Rival Palestinian factions were unanimous Thursday in their condemnation of a newly announced agreement between Israel and the United Arab Emirates to open full diplomatic ties in return for the suspension of Prime Minister Benjamin Netanyahu's plan to annex parts of the West Bank.
Palestinian official Hanan Ashrawi, slammed the UAE for "normalizing" relations with Israel, while the Hamas terror group accused the Gulf state of stabbing the Palestinians in the back.
Asked if Palestinian Authority or Palestine Liberation Organization were aware the deal was coming, Ashrawi said: "No. The PLO, the PA, the Palestinian leadership did not know this was coming. We were blindsided. Their secret dealings are now completely out in the open. It is a complete sell-out."
"Israel got rewarded for not declaring openly what it's been doing to Palestine illegally & persistently since the beginning of the occupation," Ashrawi wrote on Twitter.
"Please don't do us a favor.
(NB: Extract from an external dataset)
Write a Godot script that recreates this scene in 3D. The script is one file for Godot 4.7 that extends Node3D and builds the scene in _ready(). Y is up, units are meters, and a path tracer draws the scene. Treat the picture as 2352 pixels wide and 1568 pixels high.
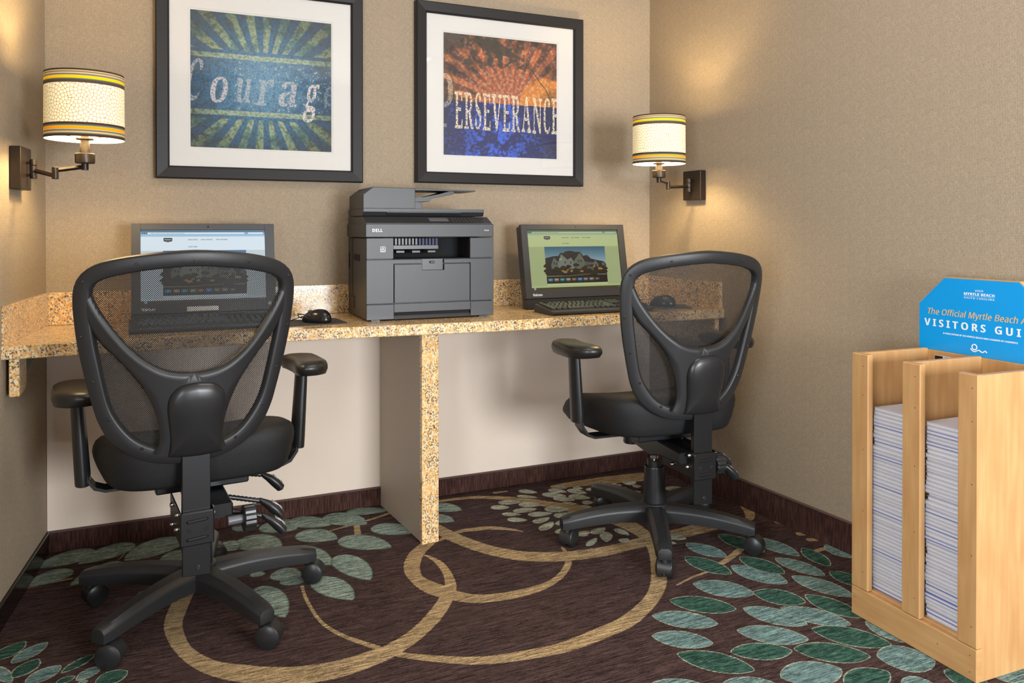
extends Node3D
# A hotel business nook: two mesh office chairs at a granite counter, two framed prints, two sconces, a printer, two computers, a brochure rack.
# World: back wall z = 0, floor y = 0, x to the right along the back wall, metres.

const FOCAL := 1820.0          # pixels, for the 2352 x 1568 frame
const EYE := Vector3(0.330, 1.08, 3.039)
const YAW := 0.4237            # the camera looks to the right of the back wall's normal
const PITCH := -0.0075
const AXIS_ROW := 538.5        # image row of the lens axis: the lens is shifted down
const ROOM_W := 2.3892
const ROOM_D := 5.2
const ROOM_H := 2.55
const LEFT_SLANT := 0.1033     # left wall: x = -slant * z
const RIGHT_SLANT := 0.0422    # right wall: x = ROOM_W + slant * z
const TOP := 0.759             # counter height

var M := {}
var rng := RandomNumberGenerator.new()
var used := {}

# ------------------------------------------------------------------ geometry kit
class Soup:
	var p := PackedVector3Array()
	var t := PackedVector2Array()
	var uvd := false
	func tri(a: Vector3, b: Vector3, c: Vector3) -> void:     # counter-clockwise seen from outside
		p.append(a); p.append(b); p.append(c)
		if uvd:
			t.append(Vector2.ZERO); t.append(Vector2.ZERO); t.append(Vector2.ZERO)
	func quad(a: Vector3, b: Vector3, c: Vector3, d: Vector3) -> void:
		tri(a, b, c); tri(a, c, d)
	func quad_uv(a: Vector3, b: Vector3, c: Vector3, d: Vector3, ta: Vector2, tb: Vector2, tc: Vector2, td: Vector2) -> void:
		if not uvd:
			uvd = true
			t.resize(p.size())
		p.append(a); p.append(b); p.append(c); p.append(a); p.append(c); p.append(d)
		t.append(ta); t.append(tb); t.append(tc); t.append(ta); t.append(tc); t.append(td)
	func out_tri(a: Vector3, b: Vector3, c: Vector3, inside: Vector3) -> void:
		if (b - a).cross(c - a).dot(a + b + c - inside * 3.0) < 0.0:
			tri(a, c, b)
		else:
			tri(a, b, c)
	func out_quad(a: Vector3, b: Vector3, c: Vector3, d: Vector3, inside: Vector3) -> void:
		out_tri(a, b, c, inside); out_tri(a, c, d, inside)

func mesh_of(s: Soup, crease := 38.0) -> ArrayMesh:
	var n: int = s.p.size()
	var fn := PackedVector3Array()
	var fa := PackedVector3Array()
	fn.resize(n / 3); fa.resize(n / 3)
	var at := {}
	var keys := []
	keys.resize(n)
	for i in n / 3:
		var c: Vector3 = (s.p[i * 3 + 1] - s.p[i * 3]).cross(s.p[i * 3 + 2] - s.p[i * 3])
		fa[i] = c
		fn[i] = c.normalized()
		if crease > 0.0:
			for j in 3:
				var k := Vector3i((s.p[i * 3 + j] * 20000.0).round())
				keys[i * 3 + j] = k
				if at.has(k):
					at[k].append(i)
				else:
					at[k] = [i]
	var lim := cos(deg_to_rad(crease))
	var pos := PackedVector3Array(); var nor := PackedVector3Array(); var tex := PackedVector2Array()
	pos.resize(n); nor.resize(n)
	if s.uvd:
		tex.resize(n)
	for i in n / 3:
		for j in 3:
			var src: int = i * 3 + [0, 2, 1][j]               # Godot's front faces run clockwise
			var dst := i * 3 + j
			pos[dst] = s.p[src]
			if s.uvd:
				tex[dst] = s.t[src]
			if crease <= 0.0:
				nor[dst] = fn[i]
				continue
			var sum := Vector3.ZERO
			for f in at[keys[src]]:
				if fn[f].dot(fn[i]) >= lim:
					sum += fa[f]
			nor[dst] = sum.normalized() if sum.length_squared() > 0.0 else Vector3.UP
	var arr := []
	arr.resize(Mesh.ARRAY_MAX)
	arr[Mesh.ARRAY_VERTEX] = pos
	arr[Mesh.ARRAY_NORMAL] = nor
	if s.uvd:
		arr[Mesh.ARRAY_TEX_UV] = tex
	var m := ArrayMesh.new()
	m.add_surface_from_arrays(Mesh.PRIMITIVE_TRIANGLES, arr)
	return m

func numbered(called: String) -> String:
	if not used.has(called):
		used[called] = 0
		return called
	used[called] += 1
	return "%s_%03d" % [called, used[called]]

func thing(called: String, label: String, category: String, at := Vector3.ZERO, turn := 0.0, group := "") -> Node3D:
	var o := Node3D.new()
	o.name = numbered(called)
	add_child(o)
	o.position = at
	o.rotation.y = turn
	tag(o, label, category, group)
	return o

func tag(o: Node, label: String, category: String, group := "") -> void:
	o.set_meta("label", label)
	o.set_meta("category", category)
	if group != "":
		o.set_meta("group", group)

func put(called: String, mesh: Mesh, mat: Material, parent: Node = null) -> MeshInstance3D:
	var o := MeshInstance3D.new()
	o.name = called if parent else numbered(called)
	o.mesh = mesh
	o.material_override = mat
	o.cast_shadow = GeometryInstance3D.SHADOW_CASTING_SETTING_ON
	(parent if parent else self).add_child(o, true)
	return o

func part(called: String, s: Soup, mat: Material, parent: Node = null, crease := 38.0) -> MeshInstance3D:
	return put(called, mesh_of(s, crease), mat, parent)

func structure(called: String, s: Soup, mat: Material, crease := 20.0) -> MeshInstance3D:
	var o := part(called, s, mat, null, crease)
	o.set_meta("kind", "structure")
	return o

func bc(c: Vector3, h: Vector3, bevel: float, b: Basis, axis: int, sx: float, sy: float, sz: float) -> Vector3:   # a corner of the face across that axis
	var q := Vector3(sx * (h.x - bevel), sy * (h.y - bevel), sz * (h.z - bevel))
	q[axis] = (sx if axis == 0 else sy if axis == 1 else sz) * h[axis]
	return c + b * q

func box(s: Soup, c: Vector3, size: Vector3, bevel := 0.0, b := Basis()) -> void:
	var h := size * 0.5
	for axis in 3:
		for sg in [-1.0, 1.0]:
			var q := []
			for k in [[-1.0, -1.0], [1.0, -1.0], [1.0, 1.0], [-1.0, 1.0]]:
				var e := [0.0, 0.0, 0.0]
				e[axis] = sg; e[(axis + 1) % 3] = k[0]; e[(axis + 2) % 3] = k[1]
				q.append(bc(c, h, bevel, b, axis, e[0], e[1], e[2]))
			s.out_quad(q[0], q[1], q[2], q[3], c)
	if bevel <= 0.0:
		return
	for axis in 3:                                             # the edges that run along this axis
		var a1 := (axis + 1) % 3
		var a2 := (axis + 2) % 3
		for s1 in [-1.0, 1.0]:
			for s2 in [-1.0, 1.0]:
				var lo := [0.0, 0.0, 0.0]; var hi := [0.0, 0.0, 0.0]
				lo[axis] = -1.0; lo[a1] = s1; lo[a2] = s2
				hi[axis] = 1.0; hi[a1] = s1; hi[a2] = s2
				s.out_quad(bc(c, h, bevel, b, a1, lo[0], lo[1], lo[2]), bc(c, h, bevel, b, a1, hi[0], hi[1], hi[2]), bc(c, h, bevel, b, a2, hi[0], hi[1], hi[2]), bc(c, h, bevel, b, a2, lo[0], lo[1], lo[2]), c)
	for sx in [-1.0, 1.0]:
		for sy in [-1.0, 1.0]:
			for sz in [-1.0, 1.0]:
				s.out_tri(bc(c, h, bevel, b, 0, sx, sy, sz), bc(c, h, bevel, b, 1, sx, sy, sz), bc(c, h, bevel, b, 2, sx, sy, sz), c)

func box_between(s: Soup, lo: Vector3, hi: Vector3, bevel := 0.0) -> void:
	box(s, (lo + hi) * 0.5, hi - lo, bevel)

func lathe(s: Soup, prof: Array, seg := 24, xf := Transform3D(), squash := 1.0) -> void:   # prof: Vector2(radius, height), bottom to top
	for i in seg:
		var a0 := TAU * i / seg
		var a1 := TAU * (i + 1) / seg
		var d0 := Vector3(cos(a0), 0, sin(a0) * squash)
		var d1 := Vector3(cos(a1), 0, sin(a1) * squash)
		for k in prof.size() - 1:
			var q: Vector2 = prof[k]
			var w: Vector2 = prof[k + 1]
			var p0: Vector3 = xf * (d0 * q.x + Vector3(0, q.y, 0))
			var p1: Vector3 = xf * (d0 * w.x + Vector3(0, w.y, 0))
			var p2: Vector3 = xf * (d1 * w.x + Vector3(0, w.y, 0))
			var p3: Vector3 = xf * (d1 * q.x + Vector3(0, q.y, 0))
			if w.x > 1e-6:
				s.tri(p0, p1, p2)
			if q.x > 1e-6:
				s.tri(p0, p2, p3)

func along(a: Vector3, b: Vector3) -> Transform3D:            # local y runs from a to b
	var y := (b - a).normalized()
	var x := y.cross(Vector3.FORWARD if absf(y.z) < 0.9 else Vector3.UP).normalized()
	return Transform3D(Basis(x, y, x.cross(y)), a)

func rod(s: Soup, a: Vector3, b: Vector3, r: float, seg := 16, bevel := 0.001) -> void:
	var l := a.distance_to(b)
	lathe(s, [Vector2(0, 0), Vector2(r - bevel, 0), Vector2(r, bevel), Vector2(r, l - bevel), Vector2(r - bevel, l), Vector2(0, l)], seg, along(a, b))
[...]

We are nobody's fig leaf!" she wrote.
The official Palestinian broadcaster Palestine TV reported that President Mahmoud Abbas called an urgent meeting of his top leadership to discuss the agreement and determine a position on it.
"This announcement is a reward for the Israeli occupation's crimes," said Fawzi Barhoum, a spokesman for Hamas, which seeks Israel's destruction and has fought three wars wars against Israel since seizing control of the Gaza Strip in 2007.
"The normalization is a stabbing in the back of our people," he said.
Relations between the UAE and the Palestinian Authority are rocky, due to the close ties between the UAE's ruling family and exiled former PA official Mohammed Dahlan.
Dahlan, who now lives in Dubai, was tried and convicted in absentia in a 2016 corruption trial in Ramallah.
Egyptian President Abdel Fattah al-Sisi, however, welcomed the agreement as a positive step towards regional stability.
"I followed with interest and appreciation the joint statement between the United States, United Arab Emirates and Israel to halt the Israeli annexation of Palestinian lands and taking steps to bring peace in the Middle East," Sisi said on Twitter.
"I value the efforts of those in charge of the deal to achieve prosperity and stability for our region," said the Egyptian leader, whose country made peace with Israel in 1979.
Jordan, the only other Arab nation to have active ties with Israel, offered a more muted response, with Foreign Minister Ayman Safadii saying only that the impact of the deal "depends on what Israel will do."
The Gulf state of Bahrain also welcomed the accord which it said stops Israeli annexation plans and raises the chances of peace, state news agency BNA reported.
The small island state of Bahrain is a close ally of Saudi Arabia, which has not yet commented on the agreement to normalize diplomatic ties.
Bahrain praised the Untied States for its efforts towards securing the deal.
But the agreement was condemned by Iran, whose regional aspirations are often credited with playing a role in the warming of ties between Israel and predominantly Sunni Muslim Gulf states.
"UAE's new approach for normalizing ties w/fake, criminal #Israel doesn't maintain peace & security, but serves ongoing Zionists' crimes," tweeted Hossein Amir-Abdollahian, special adviser on international affairs to the speaker of Iran's parliament and a former deputy foreign minister.
"Abu Dhabi's behavior has no justification, turning back on the Palestine cause. W/ that strategic mistake, #UAE will be engulfed in Zionism fire," he said.